The PHP 7 Revolution: Return Types and Removed Artifacts

There are two degrees of “hurt” when you break BC.

The first is if you do any BC breaks at all you need to involve a developer to do an upgrade. That’s problematic for existing deployed software, because there might not actually be a developer around. At that point, it may make more sense to switch to a different platform / solution entirely. Any BC break in PHP therefore leads to users abandoning the platform. Meanwhile, you don’t gain any new users, because supporting less syntax never wins someone over. Only if you break BC to introduce new and amazingly improved syntax do you gain users. Breaking BC loses you users but doesn’t win you new ones to replace them. Maybe those lost users are the kind you don’t want, but still, it happens and it is a choice platform owners must make deliberately. For me this would be a reason to never drop support for old syntax unless it is needed to introduce new syntax. I would have kept the old constructor syntax in.

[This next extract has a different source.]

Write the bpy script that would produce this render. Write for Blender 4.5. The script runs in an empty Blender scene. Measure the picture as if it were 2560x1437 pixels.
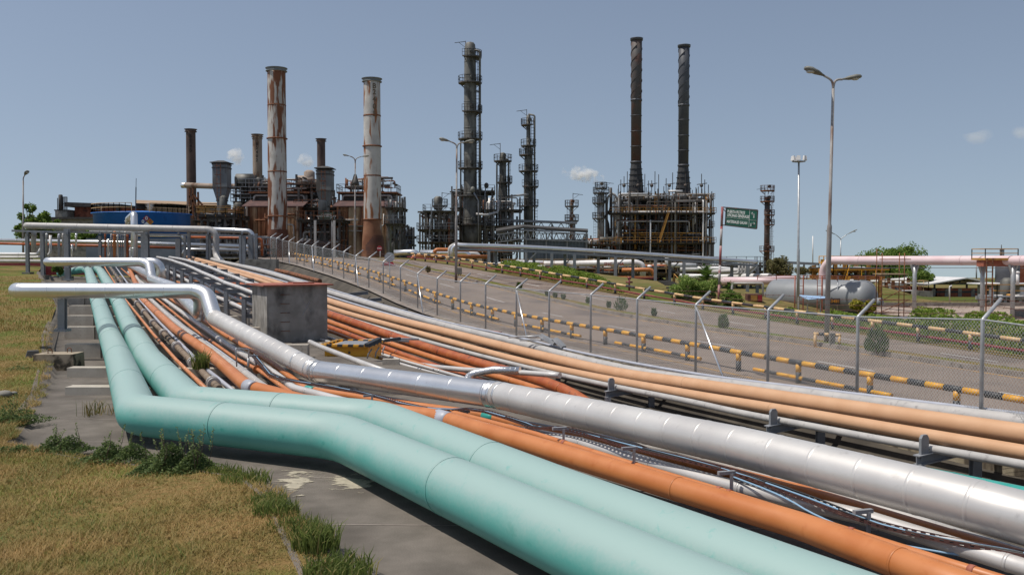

The second is death by a thousand paper cuts. Every BC break adds cognitive load to the developer supporting their software. Each time you need to change, and retest. Real world software does not have perfect unit test coverage, so costly manual testing is necessary each time, which you shouldn’t force your users into unless it’s really necessary. That’s why when you need to break BC, you should do it all at once, so for me PHP 7 is a good time to do it. However, that does not mean that breaking BC in every PHP release is a good idea. PHP’s strength is BC support. Let’s not lose that.

Finally, let me mention that if PHP had LTS releases this issue would be much less critical. If say PHP 5.6 was supported for 10 years after its initial release (similar to what Microsoft would do with their server products), then people could migrate those codebases as part of the natural upgrade cycle that befalls all software. Again this is a choice you make as a platform. Drop support quickly, and you bleed users but have the agility to win new ones through building a better platform. Drop support slowly and you have a larger user community, but platform improvement must happen orthogonal to existing syntax.

All I would ask for is for choices around BC to be made deliberately and with due consideration to the difficulty of finding resources to adapt a codebase to changes in the underlying platform when the business owners want us developers to be building all features all the time.